Take it to Hallmark [2].  I know it was filmed in Canada, but does it have to be so nice?

Some of the premonitions after the first one are just a mess.  When Cribbens sees Slater as an old man in his office, what is the point?  OK, he is still alive, that’s good.  He got older — welcome to the club.  Still has a nice head of hair — screw him.  He apparently didn’t lose an arm in the thresher — isn’t that a point in favor of him losing the farm?

Cribbens’ vision at the farmhouse is equally nonsensical.  If the bank were to foreclose on the farm, the house would not become run-down and abandoned; it would be torn down and paved over for the new highway. Or maybe a Cracker Barrel.

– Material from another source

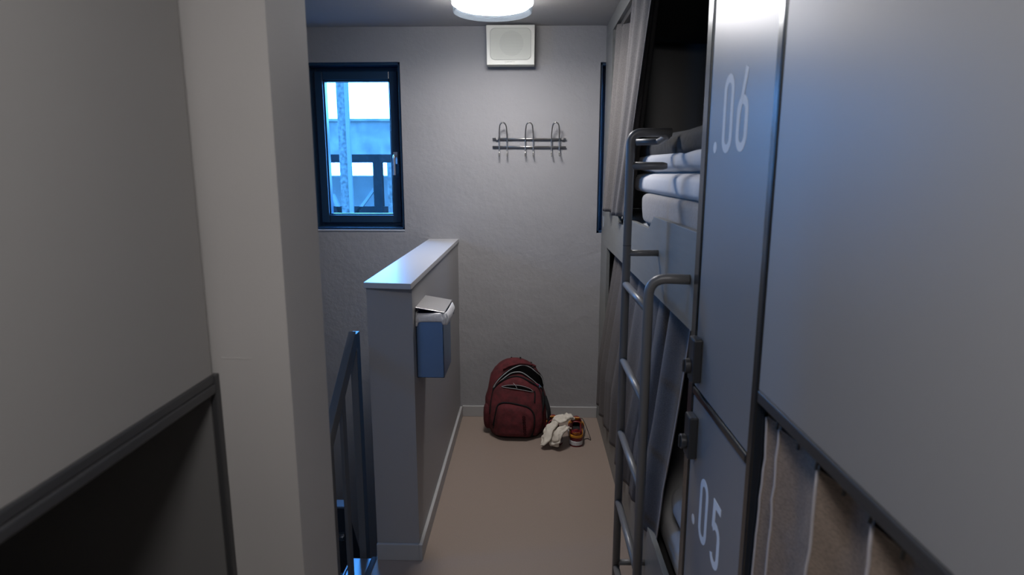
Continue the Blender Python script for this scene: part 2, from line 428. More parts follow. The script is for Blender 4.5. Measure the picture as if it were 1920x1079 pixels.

So, another simple yet promising high-concept is fumbled.

Other Stuff:

  • [1] OK, not really.  They are finally building one near me and my excitement at that news is a sad commentary on how my life is going.
  • [2] Hallmark replaces Lifetime as the sappy go-to channel.  I had actually typed Lifetime, but its website was plugging a movie called Deadly Matrimony.
  • Title Analysis:  Another mess.  Kudos for it being sight-related and having the word vision, but the 20/20 part is like one of those Tales From the Crypt titles with only half a pun.  Why 20/20?  The future in his visions is changeable, so they are not perfect (i.e 20/20).  Even the cinematography of the visions themselves is inconsistent, so that’s not perfect either.  The term 20/20 isn’t even relevant for reading glasses, so the whole thing makes no sense.

Twilight Zone – Acts of Terror (12/03/88)

“Well,” as the commenters say, “there’s nothing funny about this.”

Louise Simonson, after years of physical and psychological abuse by her husband, gets the ability to conjure attack dogs for protection.

That’s about it.  The episode really destroyed my desire to think any more about it, which, I guess, means it was effective.  The thought of the prison Louise was in and the excuses she made for her bruises continued long after the brief enjoyment of seeing her idiot husband gets his due (actually getting off way too easy).

Melanie Mayron and Kenneth Walsh were amazing in their roles.  If I have any criticism, it is that maybe it was a little too real for this often-silly edition of The Twilight Zone.